In 1986, North Carolina prison guard Gerry Dale was convicted of suffocating a prisoner, Vinson Harris, to death by taping an Ace bandage across his mouth.

William Weld, then chief of the US Justice Department’s criminal division, authorized Dale’s prosecution. Dale then went from guard to prisoner, serving three years of a nine-year sentence. So far this story might be terrible, but not terribly unusual.

Things took a bizarre turn after Weld became governor of Massachusetts, thanks in part to a get-tough-on-crime plank in his platform. Officials in the Weld administration hired ex-con Dale to monitor conditions in Massachusetts prisons. Now, one might wonder if a convicted inmate-killer is the best choice to monitor prison conditions. But Dale was hired, despite a Massachusetts law that forbade the hiring of felons to work in the state prison system.

When the Boston Globe newspaper caused a scandal by revealing Dale’s past, he was fired by the same people who had hired him. Dale took the course taken by so many of our esteemed public servants — he sued the state for $250,000. Weld’s legal counsel called the suit frivolous and said the state had “no intention of making a settlement.”

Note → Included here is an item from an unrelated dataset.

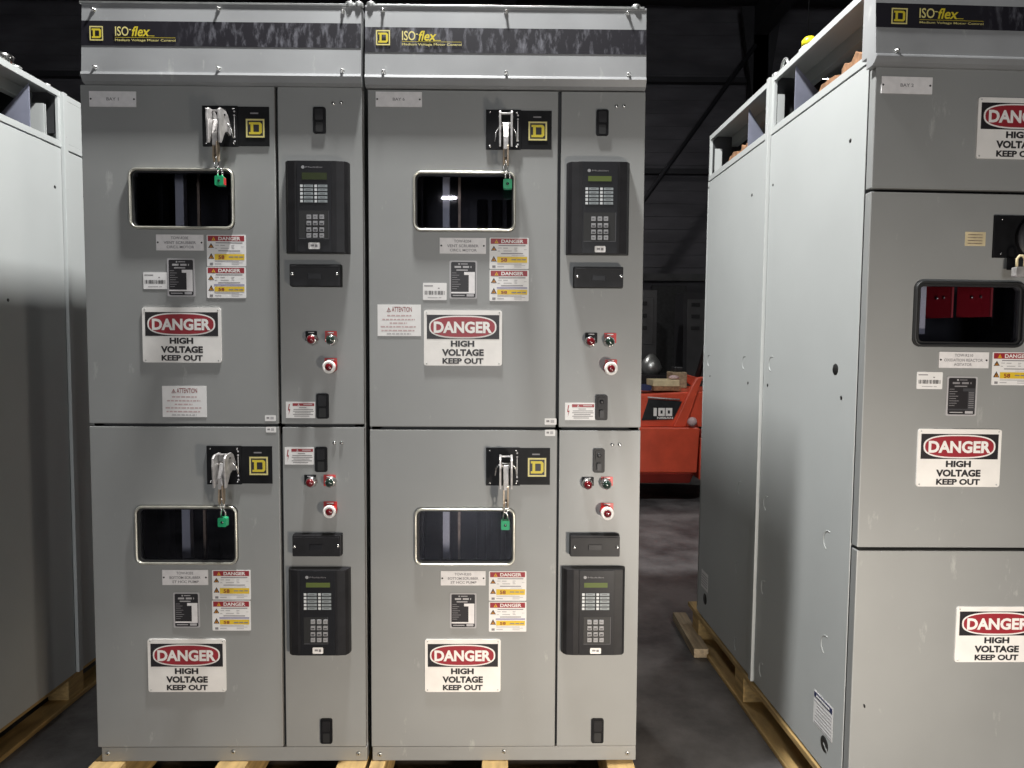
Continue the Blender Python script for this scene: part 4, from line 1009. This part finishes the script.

The only problem with not making a settlement was that many high-ranking members of the Weld administration had approved the hiring of Dale, knowing full well of his past record. In order to avoid the embarrassment that would ensue from court testimony, Weld’s administration reversed course and presto — convicted killer Gerry Dale is not only a free man, but $40,000 richer.

If all this seems confusing to you, let us summarize. A man is paid by one state to guard prisoners. He then kills one of the prisoners he is paid to guard. He is then paid by another state to monitor prison conditions. When that state fires him for his past record as a killer, he is paid once more. In effect, he has made $40,000 for killing Vinson Harris.